De acordo com a pesquisa, embora o Brasil esteja melhorando os índices gradativamente, ainda não é capaz de resolver os problemas na velocidade necessária para alcançar as metas esperadas. Para 2015, o Todos Pela Educação estabeleceu que 96,3% das crianças e jovens brasileiros de 4 a 17 anos deveriam estar na escola, mas, na realidade, a taxa ficou em 94,2%. Embora tenha evoluído em relação a 2005, quando o percentual era de 89,5%, o crescimento lento desapontou especialistas.
— A grande frustração de quem está na maior batalha para que educação melhore é verificar que não basta ter uma lei que determina matrícula obrigatória de 4 a 17 anos. Temos uma lei, mas não tivemos nenhum aumento de esforço por parte dos estados e municípios para fazê-la ser cumprida — critica a presidente-executiva do Todos Pela Educação, Priscila Cruz. — Nossa política pública ainda é muito voltada para uma medida que resolve tudo. Para incluir os que estão fora temos que, não só prover vagas na escola e professores, mas fazer uma busca ativa, identificar porque não estão se matriculando. No caso do jovem, tem muito a ver com aquele que chegou a entrar no sistema, acabou saindo, e não quer mais voltar.
Os dados mostram que, embora o índice de matrículas de crianças de 4 e 5 anos tenha crescido muito, passando de 72,5%, em 2005, para 90,5% em 2015, o baixo progresso no atendimento da faixa etária de 15 a 17 anos — passando de 78,8% para 82,6% no mesmo período — contribuiu para que o aumento da taxa geral de crianças e jovens na escola não crescesse o suficiente.
Segundo Eduardo Deschamps, presidente do Conselho Nacional de Educação, o crescimento tímido nas matrículas de 15 a 17 anos são reflexo da falta de atratividade do ensino e das deficiências ao longo da escolarização:
— Boa parte da evasão se dá por um modelo que não gera valor para o estudante. Muito dos que estão fora da escola, estão devido a problemas do próprio ensino fundamental. Para muitos a alfabetização não é adequadamente realizada e o aluno entra em desvantagem nos anos finais, que é uma etapa importante na transição. O ensino médio é focado em quem vai direto para universidade e deixa de lado outros interesses.
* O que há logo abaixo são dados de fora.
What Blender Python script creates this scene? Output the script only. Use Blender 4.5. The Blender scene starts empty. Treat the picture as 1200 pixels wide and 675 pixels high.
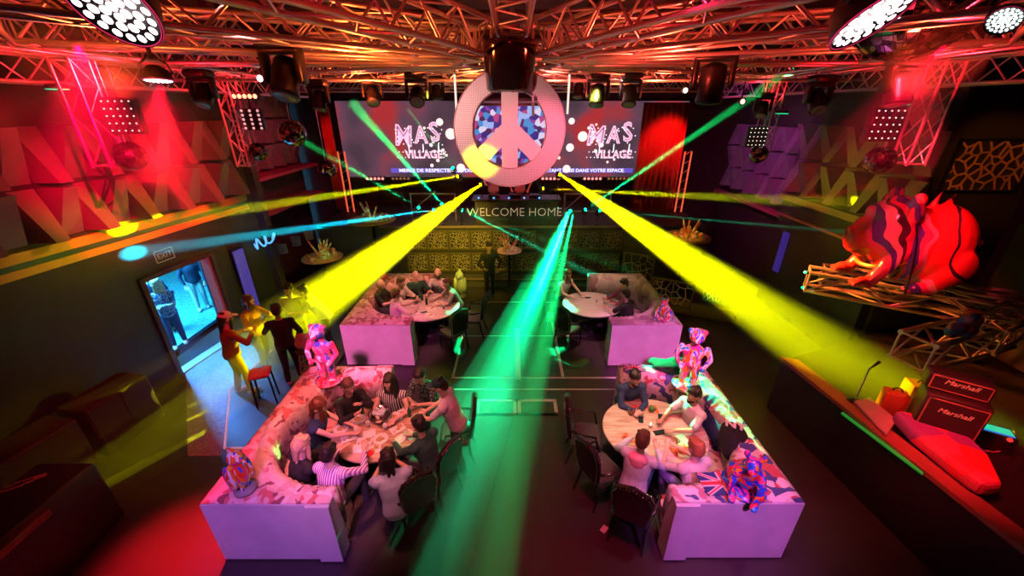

Esses fatores combinados também fazem com que grande parte dos jovens não conclua o ensino médio até os 19 anos. A pesquisa mostra que em 2005 apenas 41,4% dos jovens de 19 anos haviam se formado na etapa. Em 2015, o índice era de 58,5%, muito abaixo da meta estabelecida pelo Todos Pela Educação de 74,5%.
RESULTADOS FRUSTRANTES
Além do abandono e atraso escolar, o caso Cássia é exemplo de um grupo específico: mulheres que se tornam mães na adolescência. A pesquisa mostra que entre as meninas de 10 a 17 anos que tiveram filhos, apenas 28,6% estudavam em 2015. O percentual de meninas que só estudavam era bem maior entre as que não tiveram filhos: 89%. Por outro lado, as mães eram maioria entre a população de 10 a 17 anos que não estudava e nem trabalhava, os chamados “nem-nem”, com taxa de 57,2%. Entre as que não têm filho e compõem a mesma faixa etária, o percentual de “nem-nem” é de 3,9%.
— Os resultados são frustrantes. É um absurdo, uma vergonha. Tendo convicção desse diagnóstico, o Ministério pensou a reforma do ensino médio para oferecer uma alternativa aos jovens e torná-lo interessante. Também fazemos a oferta de curso técnico no contraturno para aluno do ensino médio. São duas medidas fundamentais para combater a evasão — afirmou a secretária-executiva do MEC, Maria Helena Guimarães. — Com relação à preparação dos alunos , estamos encaminhando amanhã a Base Nacional Comum, que fará isso de maneira adequada nos anos finais do ensino fundamental, para que eles cheguem mais bem preparados ao ensino médio.